I am full of gratitude for all of the people who face the harsh and unbearable realities of war for the sake of others. I am also full of yearning for a world in which their sacrifice is unnecessary.
Twice this Memorial Day weekend I found myself tagging along with Roger and Jack to target practice. Both times we drove to the mountains--once to the east and once to the west--and found spots where they could shoot and I could enjoy a beautiful view while I read a book. Both times I brought the copy of Emma Lou Thayne's memoir I bought last weekend.
Both times, with the sound of gun shots and bullets hitting the hillside in the background, I happened to be reading sections of the book in which she wrote about her work for world peace--standing against nuclear proliferation in the face of swelling fear during the cold war at great risk to her reputation in a conservative community, traveling to the Soviet Union as a poet emissary, gaining insight from a friend who had recently returned from a tour of duty in Iraq to meet his five-month-old son for the first time.
"I must find ways still to nibble away at whatever anger there is in the world," she wrote, now well into her eighties, beautifully articulating something I have also felt driven to do.
Is it ironic, then, that I'm glad Jack is learning how to handle a gun safely and well?
One morning when he was two, engrossed in his breakfast and an episode of Sesame Street, I was engrossed in the unfolding coverage of 9/11. Every once in a while I'd glance at him, wishing with all of my heart that he could stay in that innocent moment. But the reality is that Jack has never been conscious of a time his country has not been at war.
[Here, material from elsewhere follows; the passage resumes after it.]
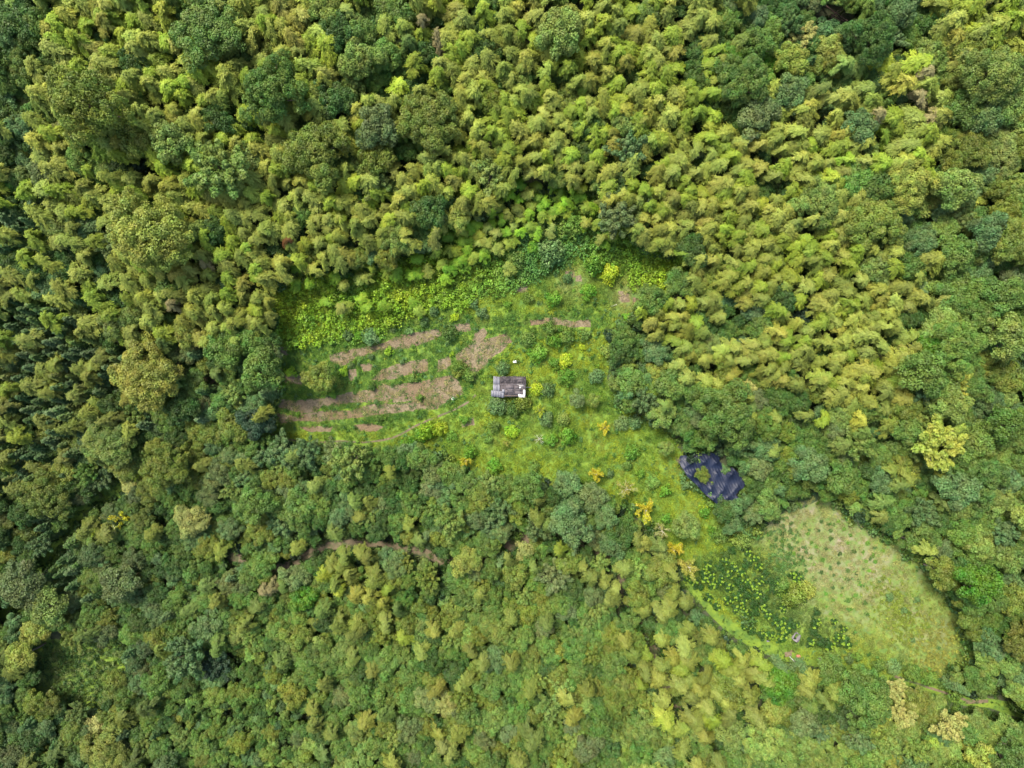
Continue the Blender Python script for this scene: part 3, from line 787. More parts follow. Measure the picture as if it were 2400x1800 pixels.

Through the years, I have watched him battle friends with light sabers and nerf dart guns. I have gradually let him into the world of strategic video games. I have read books to him like Ender's Game, The City of Ember, and The Hunger Game trilogy, using them as springboards to talk about things like power and fear and morality in conflict.
And through the years, I've had the niggling thought in the back of my mind that Jack needs these things, the play and the fiction. If I shelter him too much--the big-hearted boy who organized a Save the Penguins campaign at school and who made me stop reading Roald Dahl's Danny Champion of the World because it glorified poaching--I risk sending him out unprepared.
Yesterday, Jack told me about his friend's older brother registering for the selective service. He is aware. The real world is becoming more real.
1 comment:
Deciding how much reality to expose our children to is a tough one. And no matter how careful I am, reality will slap them in the face at one time or another anyway.
It sounds like you are preparing him well for those inevitable slaps.